** Start of Extracted data **

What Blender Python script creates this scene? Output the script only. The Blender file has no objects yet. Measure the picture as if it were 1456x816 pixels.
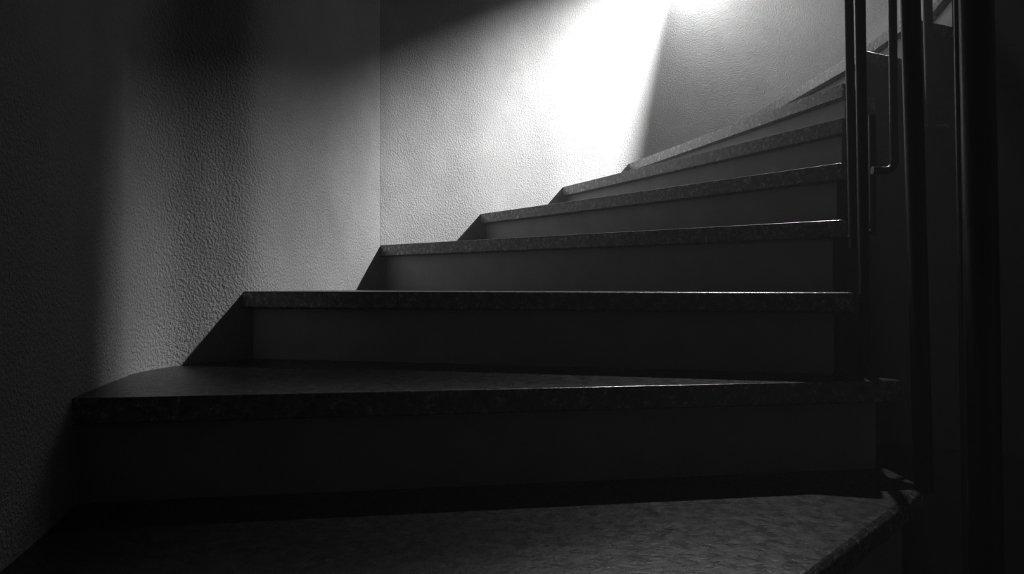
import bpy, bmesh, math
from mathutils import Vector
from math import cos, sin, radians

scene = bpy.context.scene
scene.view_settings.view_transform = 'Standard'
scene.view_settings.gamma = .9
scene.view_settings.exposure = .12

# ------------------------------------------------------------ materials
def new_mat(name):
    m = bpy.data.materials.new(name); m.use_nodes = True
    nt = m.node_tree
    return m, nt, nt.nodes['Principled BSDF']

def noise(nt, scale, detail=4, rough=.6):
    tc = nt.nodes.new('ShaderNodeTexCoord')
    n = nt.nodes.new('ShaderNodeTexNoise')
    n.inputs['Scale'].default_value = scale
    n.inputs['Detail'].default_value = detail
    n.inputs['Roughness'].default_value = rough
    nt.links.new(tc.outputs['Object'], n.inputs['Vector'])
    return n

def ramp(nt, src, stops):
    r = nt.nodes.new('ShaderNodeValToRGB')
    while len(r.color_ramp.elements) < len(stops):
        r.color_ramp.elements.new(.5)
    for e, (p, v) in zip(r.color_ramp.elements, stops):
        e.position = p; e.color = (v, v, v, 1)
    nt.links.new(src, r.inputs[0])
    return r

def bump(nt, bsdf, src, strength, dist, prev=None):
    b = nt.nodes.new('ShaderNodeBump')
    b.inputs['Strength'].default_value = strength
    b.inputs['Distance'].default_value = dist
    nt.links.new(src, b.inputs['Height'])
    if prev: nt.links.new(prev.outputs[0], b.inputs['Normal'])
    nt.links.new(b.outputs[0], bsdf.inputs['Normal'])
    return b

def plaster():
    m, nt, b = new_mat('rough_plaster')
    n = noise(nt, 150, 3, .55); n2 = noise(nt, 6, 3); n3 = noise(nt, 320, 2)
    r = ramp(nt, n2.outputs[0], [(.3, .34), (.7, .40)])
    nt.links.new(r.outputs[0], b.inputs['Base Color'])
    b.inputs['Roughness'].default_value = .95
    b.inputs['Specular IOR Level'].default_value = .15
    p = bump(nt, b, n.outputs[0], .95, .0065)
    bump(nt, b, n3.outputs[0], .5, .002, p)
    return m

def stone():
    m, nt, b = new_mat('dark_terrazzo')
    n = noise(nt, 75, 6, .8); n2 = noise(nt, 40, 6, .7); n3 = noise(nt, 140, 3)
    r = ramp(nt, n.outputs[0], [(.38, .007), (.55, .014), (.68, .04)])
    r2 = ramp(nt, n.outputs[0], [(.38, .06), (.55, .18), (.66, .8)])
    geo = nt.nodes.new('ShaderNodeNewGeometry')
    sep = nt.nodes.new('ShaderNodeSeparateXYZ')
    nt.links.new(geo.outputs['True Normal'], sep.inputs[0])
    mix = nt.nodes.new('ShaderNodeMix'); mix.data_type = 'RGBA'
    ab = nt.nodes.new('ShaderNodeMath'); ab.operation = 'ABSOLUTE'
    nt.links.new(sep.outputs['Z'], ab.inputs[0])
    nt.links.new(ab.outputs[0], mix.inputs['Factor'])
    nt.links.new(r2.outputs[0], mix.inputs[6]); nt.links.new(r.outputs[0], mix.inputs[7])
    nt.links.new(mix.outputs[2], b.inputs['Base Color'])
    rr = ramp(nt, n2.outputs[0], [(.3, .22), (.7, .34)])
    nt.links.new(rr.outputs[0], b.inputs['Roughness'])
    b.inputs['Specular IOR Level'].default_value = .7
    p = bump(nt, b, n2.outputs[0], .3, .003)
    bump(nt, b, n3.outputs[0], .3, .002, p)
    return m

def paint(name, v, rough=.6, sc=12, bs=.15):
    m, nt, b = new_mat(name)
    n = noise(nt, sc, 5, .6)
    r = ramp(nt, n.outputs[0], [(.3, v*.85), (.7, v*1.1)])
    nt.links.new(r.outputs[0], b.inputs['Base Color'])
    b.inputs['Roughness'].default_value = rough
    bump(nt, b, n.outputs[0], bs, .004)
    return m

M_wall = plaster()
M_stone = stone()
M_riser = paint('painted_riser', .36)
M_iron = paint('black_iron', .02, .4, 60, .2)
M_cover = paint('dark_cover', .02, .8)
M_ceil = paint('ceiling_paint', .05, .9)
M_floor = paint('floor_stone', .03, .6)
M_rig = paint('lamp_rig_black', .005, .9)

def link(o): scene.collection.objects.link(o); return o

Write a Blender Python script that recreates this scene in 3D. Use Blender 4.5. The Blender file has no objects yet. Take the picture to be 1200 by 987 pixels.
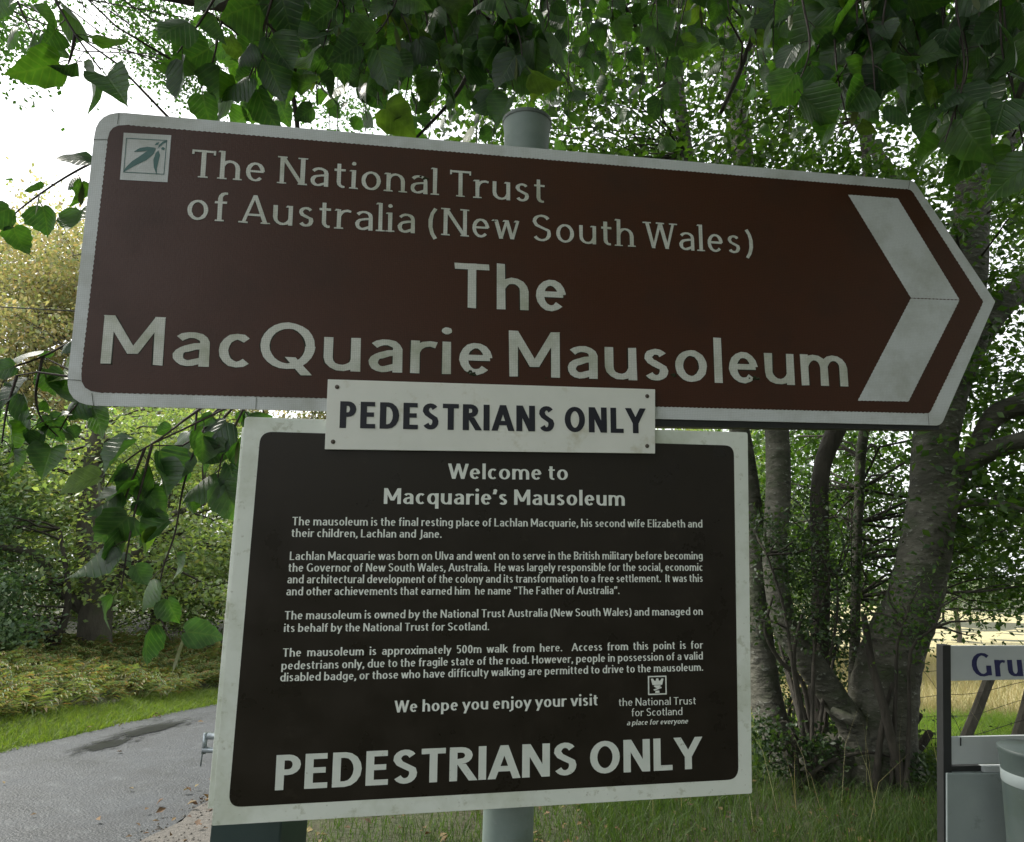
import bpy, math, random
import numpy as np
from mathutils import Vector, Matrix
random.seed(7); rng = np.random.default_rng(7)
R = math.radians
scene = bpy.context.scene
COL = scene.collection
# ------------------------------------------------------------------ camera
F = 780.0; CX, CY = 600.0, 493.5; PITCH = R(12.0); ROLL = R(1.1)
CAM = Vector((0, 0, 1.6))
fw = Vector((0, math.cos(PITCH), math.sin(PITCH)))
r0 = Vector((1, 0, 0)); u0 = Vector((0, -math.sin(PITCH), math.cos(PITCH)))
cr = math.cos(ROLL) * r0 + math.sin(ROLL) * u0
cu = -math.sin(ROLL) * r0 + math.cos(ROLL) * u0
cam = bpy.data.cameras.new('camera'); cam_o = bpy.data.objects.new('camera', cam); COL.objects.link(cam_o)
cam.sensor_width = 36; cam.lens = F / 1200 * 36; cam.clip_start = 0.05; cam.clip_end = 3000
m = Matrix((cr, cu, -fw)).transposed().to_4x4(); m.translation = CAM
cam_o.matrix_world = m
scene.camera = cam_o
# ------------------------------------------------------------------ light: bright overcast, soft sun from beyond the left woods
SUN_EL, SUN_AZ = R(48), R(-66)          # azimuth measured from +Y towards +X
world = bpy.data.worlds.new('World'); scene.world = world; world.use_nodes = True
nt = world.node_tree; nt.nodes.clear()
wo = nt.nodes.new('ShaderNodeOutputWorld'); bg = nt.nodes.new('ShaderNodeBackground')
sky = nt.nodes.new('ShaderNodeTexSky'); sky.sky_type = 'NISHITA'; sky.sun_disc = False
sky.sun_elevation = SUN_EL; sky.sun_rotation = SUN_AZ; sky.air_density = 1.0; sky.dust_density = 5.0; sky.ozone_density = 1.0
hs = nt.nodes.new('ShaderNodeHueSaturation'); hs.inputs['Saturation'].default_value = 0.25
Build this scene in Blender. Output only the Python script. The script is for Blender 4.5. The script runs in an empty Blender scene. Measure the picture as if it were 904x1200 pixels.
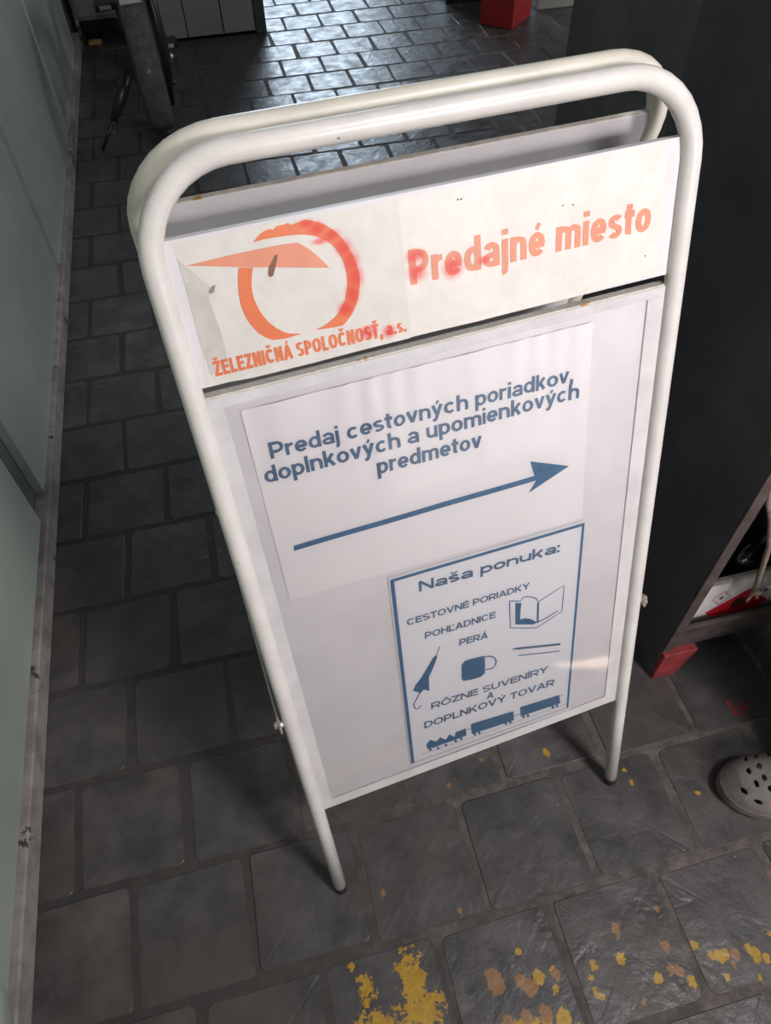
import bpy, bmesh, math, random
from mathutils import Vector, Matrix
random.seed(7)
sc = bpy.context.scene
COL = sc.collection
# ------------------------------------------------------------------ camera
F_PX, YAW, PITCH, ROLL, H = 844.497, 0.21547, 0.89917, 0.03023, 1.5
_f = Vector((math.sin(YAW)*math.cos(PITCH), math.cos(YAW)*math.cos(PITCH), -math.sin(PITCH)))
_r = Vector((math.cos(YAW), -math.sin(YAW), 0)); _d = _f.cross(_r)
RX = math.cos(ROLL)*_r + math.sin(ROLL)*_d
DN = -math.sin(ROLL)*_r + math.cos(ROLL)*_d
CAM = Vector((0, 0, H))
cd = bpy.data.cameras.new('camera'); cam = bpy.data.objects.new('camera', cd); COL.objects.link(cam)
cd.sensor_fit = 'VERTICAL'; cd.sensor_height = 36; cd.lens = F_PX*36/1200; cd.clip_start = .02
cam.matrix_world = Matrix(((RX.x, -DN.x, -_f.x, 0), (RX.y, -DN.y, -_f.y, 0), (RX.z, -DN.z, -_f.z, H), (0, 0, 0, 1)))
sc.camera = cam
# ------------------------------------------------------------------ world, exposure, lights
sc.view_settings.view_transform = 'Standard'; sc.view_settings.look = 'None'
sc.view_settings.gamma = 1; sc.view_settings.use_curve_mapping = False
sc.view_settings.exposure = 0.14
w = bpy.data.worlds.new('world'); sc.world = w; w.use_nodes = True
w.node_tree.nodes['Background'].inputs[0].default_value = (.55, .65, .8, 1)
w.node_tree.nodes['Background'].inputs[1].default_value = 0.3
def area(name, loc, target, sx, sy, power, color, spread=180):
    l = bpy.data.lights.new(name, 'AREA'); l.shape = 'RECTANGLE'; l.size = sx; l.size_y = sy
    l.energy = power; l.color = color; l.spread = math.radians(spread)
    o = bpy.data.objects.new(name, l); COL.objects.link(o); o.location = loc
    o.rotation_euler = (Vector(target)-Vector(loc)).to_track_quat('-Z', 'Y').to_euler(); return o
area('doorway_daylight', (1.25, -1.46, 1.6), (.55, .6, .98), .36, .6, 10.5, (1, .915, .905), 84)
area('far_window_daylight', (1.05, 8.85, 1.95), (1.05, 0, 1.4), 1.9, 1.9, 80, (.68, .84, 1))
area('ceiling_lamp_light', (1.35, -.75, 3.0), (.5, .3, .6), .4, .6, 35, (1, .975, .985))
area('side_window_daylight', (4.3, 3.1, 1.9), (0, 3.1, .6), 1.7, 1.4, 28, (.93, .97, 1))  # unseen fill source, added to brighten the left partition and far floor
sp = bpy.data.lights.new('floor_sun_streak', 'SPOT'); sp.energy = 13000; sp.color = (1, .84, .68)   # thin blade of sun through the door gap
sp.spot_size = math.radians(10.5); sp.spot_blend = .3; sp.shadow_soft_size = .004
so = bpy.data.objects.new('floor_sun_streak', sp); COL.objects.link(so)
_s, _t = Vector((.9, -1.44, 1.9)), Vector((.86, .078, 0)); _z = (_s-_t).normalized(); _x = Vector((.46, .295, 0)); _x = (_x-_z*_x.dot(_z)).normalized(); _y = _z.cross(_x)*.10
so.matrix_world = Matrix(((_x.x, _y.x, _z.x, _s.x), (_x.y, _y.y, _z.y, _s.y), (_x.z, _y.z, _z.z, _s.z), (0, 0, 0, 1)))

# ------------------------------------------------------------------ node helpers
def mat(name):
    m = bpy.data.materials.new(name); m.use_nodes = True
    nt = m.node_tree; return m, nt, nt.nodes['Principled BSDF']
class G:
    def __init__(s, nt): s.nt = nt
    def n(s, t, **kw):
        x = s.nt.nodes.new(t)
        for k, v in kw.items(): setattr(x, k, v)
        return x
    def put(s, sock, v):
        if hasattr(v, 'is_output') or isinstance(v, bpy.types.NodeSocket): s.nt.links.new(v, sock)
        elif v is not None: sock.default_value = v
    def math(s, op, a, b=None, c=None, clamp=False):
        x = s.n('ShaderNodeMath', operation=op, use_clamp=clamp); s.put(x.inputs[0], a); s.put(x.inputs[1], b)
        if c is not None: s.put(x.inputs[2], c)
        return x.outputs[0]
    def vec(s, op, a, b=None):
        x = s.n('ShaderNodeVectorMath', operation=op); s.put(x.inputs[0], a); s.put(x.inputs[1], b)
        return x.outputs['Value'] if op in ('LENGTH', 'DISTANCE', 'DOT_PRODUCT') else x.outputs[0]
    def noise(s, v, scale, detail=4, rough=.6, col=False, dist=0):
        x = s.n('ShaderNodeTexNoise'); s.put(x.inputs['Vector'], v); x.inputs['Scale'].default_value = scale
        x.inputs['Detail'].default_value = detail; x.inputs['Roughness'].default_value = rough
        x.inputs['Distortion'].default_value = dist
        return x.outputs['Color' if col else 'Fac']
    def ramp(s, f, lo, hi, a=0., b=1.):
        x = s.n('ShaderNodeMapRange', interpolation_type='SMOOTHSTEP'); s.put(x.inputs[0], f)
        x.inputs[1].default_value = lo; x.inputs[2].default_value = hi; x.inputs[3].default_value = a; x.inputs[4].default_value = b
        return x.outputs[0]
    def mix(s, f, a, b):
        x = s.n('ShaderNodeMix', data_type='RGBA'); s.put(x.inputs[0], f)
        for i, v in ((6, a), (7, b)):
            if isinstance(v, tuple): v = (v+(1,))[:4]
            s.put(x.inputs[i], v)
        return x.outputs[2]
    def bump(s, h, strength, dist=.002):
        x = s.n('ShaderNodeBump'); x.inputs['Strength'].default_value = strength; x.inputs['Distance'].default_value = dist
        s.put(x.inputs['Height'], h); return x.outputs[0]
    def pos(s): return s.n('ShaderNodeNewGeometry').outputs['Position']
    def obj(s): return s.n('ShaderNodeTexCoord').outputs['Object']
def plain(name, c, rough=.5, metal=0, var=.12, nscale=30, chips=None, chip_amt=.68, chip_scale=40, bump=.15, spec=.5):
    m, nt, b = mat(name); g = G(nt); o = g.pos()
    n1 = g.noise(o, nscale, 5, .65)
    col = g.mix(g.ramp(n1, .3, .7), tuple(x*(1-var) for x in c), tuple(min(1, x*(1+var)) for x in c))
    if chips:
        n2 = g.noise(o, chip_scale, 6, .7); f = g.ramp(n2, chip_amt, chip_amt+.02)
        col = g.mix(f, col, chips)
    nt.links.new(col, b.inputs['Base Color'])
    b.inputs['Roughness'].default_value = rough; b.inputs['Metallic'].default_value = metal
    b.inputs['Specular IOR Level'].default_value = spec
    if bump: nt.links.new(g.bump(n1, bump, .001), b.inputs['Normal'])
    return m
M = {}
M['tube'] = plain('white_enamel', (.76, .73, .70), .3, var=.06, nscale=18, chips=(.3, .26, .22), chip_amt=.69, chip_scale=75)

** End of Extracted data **

Task instructions: Solely the line containing "M_stone = stone()", the line containing "def link(o): scene.collection.objects.link(o);", and the lines between them are to be given again, exactly as written.

Problem solution:
M_stone = stone()
M_riser = paint('painted_riser', .36)
M_iron = paint('black_iron', .02, .4, 60, .2)
M_cover = paint('dark_cover', .02, .8)
M_ceil = paint('ceiling_paint', .05, .9)
M_floor = paint('floor_stone', .03, .6)
M_rig = paint('lamp_rig_black', .005, .9)

def link(o): scene.collection.objects.link(o); return o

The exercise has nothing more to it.